Nachdem Australiens oberster Gerichtshof gestern eine Berufung im Fall des wegen sexuellen Missbrauchs verurteilten Kardinals George Pell zugelassen hat, häufen sich die Spekulationen um dessen weiteres Vorgehen. Mehrere australische Medien, darunter die Zeitung „The Australian“, berichten, das Pell möglicherweise eine Freilassung auf Kaution beantragen könnte.
Pell bespricht sich mit Anwälten im Gefängnis
Unmittelbar nach der Entscheidung des Höchstgerichts in Canberra habe der 78-Jährige seine Anwälte im Gefängnis getroffen, um solch einen Schritt zu diskutieren, so „The Australian“. Derzeit verbüßt Pell eine sechsjährige Haftstrafe im Melbourne Assessment Prison, von der er bereits acht Monate hinter sich hat.

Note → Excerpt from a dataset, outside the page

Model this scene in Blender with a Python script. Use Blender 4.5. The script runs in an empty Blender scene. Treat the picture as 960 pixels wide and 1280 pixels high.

Eine vorzeitige Entlassung auf Bewährung kann der ehemalige Finanzdirektor des Vatikans frühestens in drei Jahren beantragen.
„The Australian“ zitiert allerdings auch einen Melbourner Juristen, der darauf hinweist, dass Kardinal Pell schon vom Zeitpunkt des Schuldspruchs an eine Freilassung auf Kaution habe beantragen können. Während des ersten Berufungsverfahrens habe er darüber nachgedacht, sich jedoch dagegen entschieden.
"Wir können nur hoffen, dass die Berufung
so bald wie möglich verhandelt wird
und dass das Urteil Klarheit und
eine Lösung für alle bringen wird"
Erzbischof Mark Coleridge, Vorsitzender der australischen Bischofskonferenz
Der Vorsitzende der australischen Bischofskonferenz, Erzbischof Mark Coleridge, erklärte nach Bekanntgabe der Gerichtsentscheidung: „Wir können nur hoffen, dass die Berufung so bald wie möglich verhandelt wird und dass das Urteil Klarheit und eine Lösung für alle bringen wird.“ Der Erzbischof von Sydney, Anthony Fisher, betonte in einer Stellungnahme, dass Kardinal Pell stets seine Unschuld beteuert habe und wies darauf hin, dass weiter Fragen zu den Vorwürfen gegen Pell offen stünden, die vom obersten Gericht nochmals untersucht werden müssten.
Der Vatikan äußerte sich nur mit einer knappen schriftlichen Erklärung zur neuen Wendung im Fall Pell: Vatikansprecher Matteo Bruni bekräftige das Vertrauen des Heiligen Stuhls in das australische Rechtssystem und erklärte, man nehme die Entscheidung des obersten Gerichts zur Kenntnis. Weiter sei man sich bewusst, dass der Kardinal stets seine Unschuld beteuert habe. Zudem brachte der Vatikan seine Nähe zu den Opfern sexuellen Missbrauchs durch Geistliche zum Ausdruck.
Berufung in erster Instanz abgelehnt
Im Dezember 2018 war Pell von einer Geschworenen-Jury für schuldig befunden worden, 1996 als Erzbischof von Melbourne einen 13 Jahre alten Chorknaben missbraucht und einen anderen belästigt zu haben. Pell ist der höchstrangige katholische Geistliche, der jemals wegen Missbrauchsvorwürfen verurteilt wurde. Eine Berufung in erster Instanz lehnte das oberste Gericht im Bundesstaat Victoria bereits im August ab.